Weiter können nicht gefördert werden Schüler, die das Bundesnotaufnahmeverfahren nicht beantragen. Diese Schüler müssen das Verfahren notfalls schriftlich nachholen. Schüler, die im Familienverband kamen und zusammen mit der Familie im Bundesnotaufnahmeverfahren abgelehnt wurden, sollen das Verfahren für sich allein nachholen. Beide Gruppen sollen im Fall der Aufnahme eine Hilfe erhalten. Weiter wurden bisher die Oberschüler und Abiturienten nicht gefördert, die keine Ausbildungsbeihilfen nach den erwähnten gesetzlichen Bestimmungen oder nach Fürsorgerecht erhalten, und schließlich — Herr Abgeordneter Dr. Mommer hat es bereits erwähnt — die Absolventen von „Arbeiter- und Bauernfakultäten", d. h. von Vorstudienanstalten, die in drei Jahren politisch zuverlässige oder doch wenigstens als politisch zuverlässig erscheinende Jugendliche auf das Universitätsstudium vorbereiten. Diese konnten bisher nicht gefördert werden, da ihre Zeugnisse in der Bundesrepublik nicht als Reifezeugnisse anerkannt werden, und zwar auch dann nicht, wenn sie in der SBZ mehr als ein Jahr auf einer Universität studiert hatten. Das gleiche gilt von den Studenten, die entweder ohne Reifezeugnis über ein Technikum zur Universität gekommen sind oder an Sonderhochschulen wie etwa der „Hochschule für Planökonomie" oder der „Deutschen Akademie für Staats- und Rechtswissenschaften Walter Ulbricht" studiert haben. Hier dürfte die Ständige Konferenz der Kultusminister berufen sein, ein Verfahren zu überlegen, um die wirklich Begabten durch eine geeignete Auswahl festzustellen, sie gesellschaftlich einzugliedern und ihnen dann die Möglichkeit zu weiterer schulischer Ausbildung zu geben.

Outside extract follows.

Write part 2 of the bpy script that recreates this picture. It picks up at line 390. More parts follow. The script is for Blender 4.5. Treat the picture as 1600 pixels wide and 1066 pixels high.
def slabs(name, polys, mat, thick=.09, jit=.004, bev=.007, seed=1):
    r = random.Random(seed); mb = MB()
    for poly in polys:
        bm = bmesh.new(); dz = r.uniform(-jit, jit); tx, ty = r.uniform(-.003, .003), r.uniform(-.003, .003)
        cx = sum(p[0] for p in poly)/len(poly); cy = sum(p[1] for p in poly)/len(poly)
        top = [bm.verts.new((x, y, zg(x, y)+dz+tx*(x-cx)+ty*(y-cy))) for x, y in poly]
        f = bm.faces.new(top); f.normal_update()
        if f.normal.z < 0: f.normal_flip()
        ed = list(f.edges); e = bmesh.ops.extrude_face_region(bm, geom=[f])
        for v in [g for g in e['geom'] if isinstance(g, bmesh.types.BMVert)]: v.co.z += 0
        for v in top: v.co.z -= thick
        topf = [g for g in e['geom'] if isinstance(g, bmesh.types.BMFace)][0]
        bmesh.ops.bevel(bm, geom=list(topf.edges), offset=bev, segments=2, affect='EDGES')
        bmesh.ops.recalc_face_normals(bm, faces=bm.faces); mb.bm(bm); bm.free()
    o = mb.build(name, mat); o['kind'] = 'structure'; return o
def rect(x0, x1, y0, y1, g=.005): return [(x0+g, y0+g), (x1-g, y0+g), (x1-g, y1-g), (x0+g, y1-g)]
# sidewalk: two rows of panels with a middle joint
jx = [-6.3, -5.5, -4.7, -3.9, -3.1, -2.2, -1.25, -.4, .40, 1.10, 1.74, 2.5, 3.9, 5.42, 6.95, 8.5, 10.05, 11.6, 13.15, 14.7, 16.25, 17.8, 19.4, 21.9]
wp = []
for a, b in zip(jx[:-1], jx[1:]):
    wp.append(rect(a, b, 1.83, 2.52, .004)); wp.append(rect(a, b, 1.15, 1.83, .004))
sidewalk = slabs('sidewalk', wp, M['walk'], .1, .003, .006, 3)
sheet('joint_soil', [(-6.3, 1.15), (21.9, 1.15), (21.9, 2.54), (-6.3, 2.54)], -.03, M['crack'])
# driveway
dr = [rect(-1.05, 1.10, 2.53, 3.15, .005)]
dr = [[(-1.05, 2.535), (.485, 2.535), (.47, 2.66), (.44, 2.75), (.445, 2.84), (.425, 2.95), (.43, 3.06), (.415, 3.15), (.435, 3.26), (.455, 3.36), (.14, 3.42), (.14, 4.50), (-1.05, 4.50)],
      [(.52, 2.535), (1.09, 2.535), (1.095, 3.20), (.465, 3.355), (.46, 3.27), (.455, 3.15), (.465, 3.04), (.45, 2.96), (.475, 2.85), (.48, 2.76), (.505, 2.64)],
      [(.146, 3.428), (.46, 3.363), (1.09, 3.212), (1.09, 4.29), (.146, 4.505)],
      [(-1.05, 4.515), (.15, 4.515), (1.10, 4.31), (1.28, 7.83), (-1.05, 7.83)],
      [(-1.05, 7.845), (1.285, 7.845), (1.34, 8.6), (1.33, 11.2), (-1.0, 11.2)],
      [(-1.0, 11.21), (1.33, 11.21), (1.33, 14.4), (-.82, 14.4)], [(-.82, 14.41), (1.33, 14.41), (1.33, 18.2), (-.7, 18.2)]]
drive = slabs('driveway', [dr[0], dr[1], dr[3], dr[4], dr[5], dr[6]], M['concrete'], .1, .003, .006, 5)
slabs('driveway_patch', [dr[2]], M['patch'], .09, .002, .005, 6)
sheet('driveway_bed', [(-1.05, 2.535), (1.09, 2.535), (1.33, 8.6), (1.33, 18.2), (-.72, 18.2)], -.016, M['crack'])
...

Nach Schaffung des erwähnten Vorschuß- und Zuschußfonds wird es möglich sein, auch diesen bisher nicht geförderten Gruppen Ausbildungsbeihilfen zu gewähren.
Die Frage der Härtefälle bei den Studenten wird, wenn man erst einen gewissen Begriff davon hat, unter welchen Voraussetzungen Härtefälle anzuerkennen sind, bei den Richtlinien zu Tit. 625 erledigt werden.
In Ziffer 7 der Großen Anfrage Drucksache 1967 ist nach den politischen Häftlingen unter den geflüchteten Studenten und Schülern gefragt. Bisher sind 248 politische Häftlinge unter den Studenten gezählt worden. Die Zahl unter den Schülern konnte nicht ermittelt werden.
Die politischen Häftlinge unter den Studenten haben aus Tit. 625 Sonder Beihilfen erhalten. Freizeiten wurden für sie mit Mitteln des Bundesministeriums für gesamtdeutsche Fragen abgehalten. Die politischen Häftlinge unter den Schülern werden in einem in Göttingen eingerichteten
und vom niedersächsischen Kultusministerium finanzierten Sonderkursus auf das Abitur vorbereitet.
Ich darf zum Schluß auf die in Ziffer 9 der Drucksache 1967 gestellte Frage eingehen. Hier wird gefragt, ob sich die Bundesregierung der Bedeutung des Problems der jugendlichen Flüchtlinge in der Bundesrepublik bei der Auseinandersetzung mit dem Kommunismus bewußt sei. Ich glaube, daß aus meinen Ausführungen hervorgeht, daß die Bundesregierung diese Frage mit einem eindeutigen Ja beantwortet. Selbstverständlich genügen materielle Sicherungen allein nicht, um junge Menschen gegen kommunistische Einflüsse zu sichern. Aber zunächst geht es doch einmal darum, den Studenten und Schülern mit den materiellen Sicherungen zugleich auch die Voraussetzung für ihre Ausbildung zu geben und ihnen damit zu einem eigenen festen Standort im Leben zu verhelfen. Erreichen die jugendlichen Flüchtlinge ihr Ausbildungsziel und damit eine gesicherte Position, so werden sie nicht nur krisenfest sein, sondern es wird damit dem deutschen Volk auch eine ganz besondere geistige Substanz erhalten, die wir gerade unter diesen jungen Menschen zu unserer Freude immer wieder feststellen können. Das Erlebnis einer jahrelangen Unfreiheit und Unterdrückung hat in ihnen in ganz besonderer Weise jene nüchterne Wachheit der Beobachtung und abseits von jedem müden Skeptizismus jene Gabe zu einer objektivierenden Kritik entwickelt, die mir eine der ersten Voraussetzungen und eines der wesentlichsten Elemente der Bekämpfung des Kommunismus und für die Entwicklung einer echten demokratischen Lebensform zu sein scheint.